Open arthurattwell opened 7 years ago

arthurattwell commented 7 years ago

When making books, we spend most of our time on print output fixing widows and orphans. I suspect we could automate most, if not all, of this work.

I'm guessing that this would mean using Javascript with Prince, and/or using vivliostyle.js for formatting instead of Prince. (Vivliostyle doesn't yet support as much CSS Paged Media and some other cool stuff that Prince does, but it's getting there and is open.)

'Widows' and 'orphans' refer to three problems in typography:

  1. A single line at the bottom of a page (widow)
  2. A single line at the top of a page (orphan)
  3. A very short line (e.g. 5 or fewer characters) at the end of a paragraph (usually just called a short-line).

Good designers will adjust letter-spacing (tracking or kerning in software like InDesign) in various paragraphs to prevent these, usually tightening or loosening spacing by up to 10/1000 em. Where it's impossible to avoid all three problems, the designer finds the least-bad layout. This is in this order from best to worst outcome:

  1. No widows, orphans or short lines.
  2. One or more short lines.
  3. A widow on a left-hand page.
  4. A widow on a right-hand page.
  5. An orphan, wider than half the text area, on a right-hand page.
  6. An orphan, wider than half the text area, on a left-hand page.
  7. An orphan, less than half the text area, on a right-hand page.
  8. An orphan, less than half the text area, on a left-hand page.

And then, give a choice, one might choose two widows on right-hand pages (not great) over one short-line orphan on a left-hand page (much worse).
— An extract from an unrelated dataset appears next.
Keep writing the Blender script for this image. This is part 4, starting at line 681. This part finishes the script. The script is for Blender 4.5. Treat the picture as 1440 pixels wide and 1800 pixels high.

If we assigned a score to each possible problem, we could make this choice mathematically, possibly weighting the worst problems.

To resolve any given problem, a designer has to consider the impact of their tightening or loosening over a number of pages, sometimes moving forward and back over an entire document.

This design process is so universal and formulaic that I believe it must be possible to automate it, if a script could detect each problem, and iteratively apply tightening or loosening classes to paragraphs to find the best possible outcome.

Incidentally, in our classic theme currently, we use tightening and loosening classes: e.g. p.tighten-5 tightens a paragraph by 5/1000 em. In the Sass, we set standard letter-spacing for the entire document, defined as $letter-spacing-text. We then generate classes for tightening and loosening:

$letter-spacing-text: 0.01em; // Default letter-spacing for p, ul, ol, dl. Set in ems, e.g. 0.01em for 10/1000s of an em.
$highlight-tightened: inherit; // set color for debugging
$highlight-loosened: inherit; // set color for debugging
$edition-suffix: ""; // for applying to different editions of the same content

// These classes control letter-spacing (tracking), usually to save widows and orphans.
@for $i from 1 through 100 {
  $add-space: $i * 0.001em;
  .tighten-#{$i}#{$edition-suffix} {
    letter-spacing: $letter-spacing-text - $add-space;
    font-style: inherit;
    background-color: $highlight-tightened;
  }
  .loosen-#{$i}#{$edition-suffix} {
    letter-spacing: $letter-spacing-text + $add-space;
    font-style: inherit;
    background-color: $highlight-loosened;
  }
}

So a script might insert these classes to use existing CSS.

Or we might take a different approach entirely.

arthurattwell commented 7 years ago

Jeremy Keith uses Javascript to pop a non-breaking space between the last two words in a paragraph to solve widowed-words. Neat. May cause problems with really long words, but it might be quicker to override those with some kind of tag than to solve each one manually.

arthurattwell commented 6 years ago

@SteveBarnett wrote up his rough notes on poking at the Prince box-tracking API here and saved some bookmarks.

tgraham-antenna commented 3 years ago

FWIW, AH Formatter has an automated analysis feature that can report on:

See https://www.antenna.co.jp/AHF/help/en/ahf-analyzer.html

Unfortunately, solving these things is much harder than finding them.